Ma il pericolo più grande sarebbe per gli ucraini: «I radionuclidi, cioè nuclidi radioattivi, potrebbero migrare nella catena alimentare, finendo nel fiume Prypiat e Dnipro. Anche il serbatoio di acqua sul fiume Dnipro stesso, che fornisce acqua potabile a milioni di ucraini, è a rischio di contaminazione. Per evitarlo, bisognerebbe usare filtri e ricorrere a nuovi metodi di purificazione. Altrimenti, potrebbero venire inquinati anche i terreni agricoli». Un effetto a catena da evitare a tutti i costi.

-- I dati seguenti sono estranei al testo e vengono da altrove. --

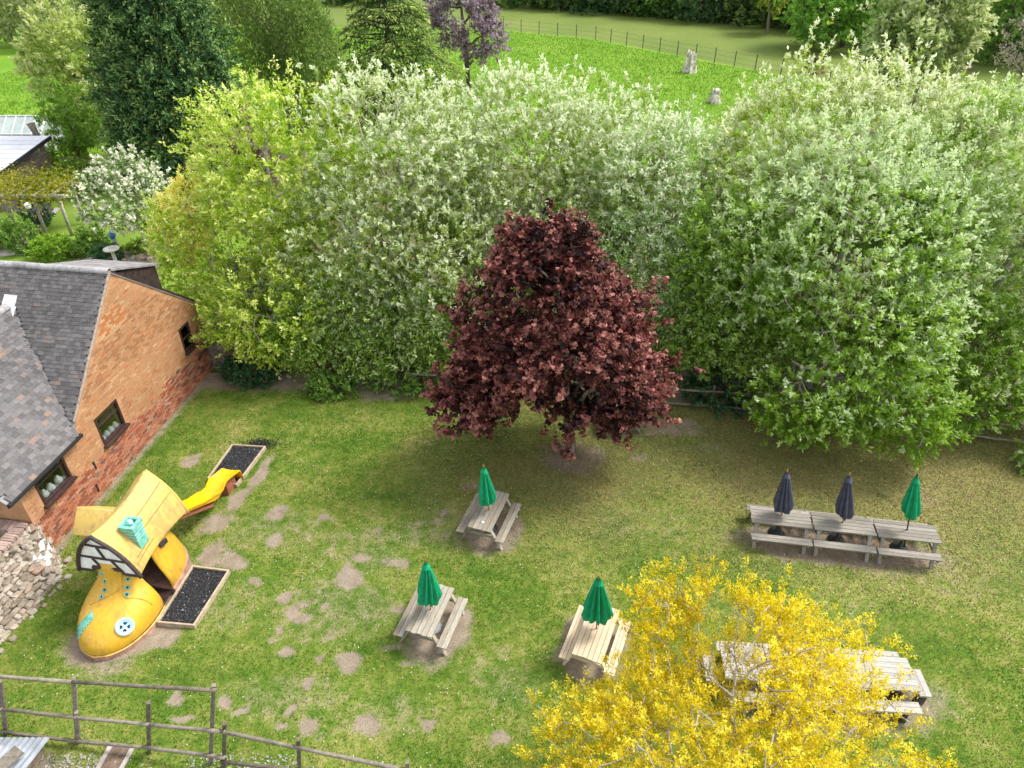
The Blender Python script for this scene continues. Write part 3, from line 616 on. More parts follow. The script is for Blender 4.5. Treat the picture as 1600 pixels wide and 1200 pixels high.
M['felt'] = mat_plain('grey_felt', (.20, .19, .19), .2, .85, 3)
M['lead'] = mat_plain('white_lead', (.62, .63, .65), .12, .5, 6)
M['boards'] = mat_plain('dark_cladding', (.035, .022, .018), .3, .75, 6)
M['frame'] = mat_plain('dark_brown_frame', (.045, .022, .020), .15, .45, 8, .4, 0)
M['white'] = mat_plain('white_paint', (.80, .80, .78), .07, .6, 6)
M['dark_room'] = mat_plain('dark_room', (.030, .030, .028), .2, .9, 3, .1, 0)
gm, gnt, gb = new_mat('window_glass', .04, .5)
gl = nd(gnt, 'ShaderNodeBsdfGlossy'); gl.inputs['Roughness'].default_value = .03
tr = nd(gnt, 'ShaderNodeBsdfTransparent'); tr.inputs['Color'].default_value = (.92, .95, .94, 1)
fr = nd(gnt, 'ShaderNodeFresnel'); fr.inputs['IOR'].default_value = 1.22
mx = nd(gnt, 'ShaderNodeMixShader'); gnt.links.new(mathn(gnt, 'ADD', fr.outputs[0], .01, clamp=True), mx.inputs[0]); gnt.links.new(tr.outputs[0], mx.inputs[1]); gnt.links.new(gl.outputs[0], mx.inputs[2])
gnt.links.new(mx.outputs[0], gnt.nodes['Material Output'].inputs['Surface']); M['glass'] = gm

barn = thing('brick_barn', 'old brick barn with a grey tiled roof, faded orange gable and three dark windows', 'building', (barn_o[0], barn_o[1], 0), ROT)
S_END, S0, APEX, ZR, KL, KR = 9.24, -.22, 5.71, 5.87, .926, .832
XR = -8.0
def roof_z(s): return ZR - (APEX - s) * KL if s < APEX else ZR - (s - APEX) * KR
GUT = 2.02                                          # where the front wing's eave meets the gable slope
def top_z(s): return 2.42 if s < GUT else roof_z(s) - .04
WIN = [(.33, 1.50, 1.36, 2.32, 3), (3.0, 4.10, 1.28, 2.28, 5), (7.92, 8.56, 1.52, 2.50, 1)]
cuts = sorted({S0, GUT, APEX, S_END} | {v for q in WIN for v in q[:2]})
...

La situazione non è la stessa a Zaporizhzhia, la centrale più grande d’Europa dotata di reattori più sicuri di quelli di Chornobyl. L’acqua che fa ruotare le turbine per produrre elettricità è isolata da quella in prossimità del combustibile. Non è dunque contaminata con le radiazioni e se dovesse fuoriuscire in caso di incidente non contaminerebbe l’ambiente circostante. Ma la situazione potrebbe cambiare se il sito dovesse diventare bersaglio dei colpi di artiglieria. «I reattori possono reggere alle alte temperature e alla pressione, ma non sono progettati per resistere ai missili o agli attacchi aerei. Tutta l’infrastruttura circostante è vulnerabile e a questo si aggiunge la possibilità di errore umano, provocata dalla pressione psicologica a cui sono sottoposti i dipendenti. È difficile concentrarsi sul proprio lavoro, con una pistola puntata alla testa». In caso di esplosione, la gravità dell’incidente dipenderebbe dalla direzione del vento. «Nei combattimenti recenti, soffiava verso sud-ovest. In direzione della Crimea, di Melitopol, Rostov, la Turchia, il Mar Nero. E il Mar Nero è una propaggine del Mediterraneo, il pericolo potrebbe danneggiare molti altri paesi».
Pareniuk e Shavanova non usano toni allarmisti, ma restano in guardia per invitare la comunità internazionale a tenere gli occhi fissi e aperti sulle mosse di Putin. Perché in caso di attacco alle centrali nucleari non sarebbe così facile porvi rimedio. All’epoca di Chornobyl l’Unione sovietica mise in campo tantissimi liquidatori, impegnati sul campo per arginare le conseguenze del disastro. «Oggi e dopo 22 giorni di guerra, il nostro Paese non avrebbe le risorse per farlo».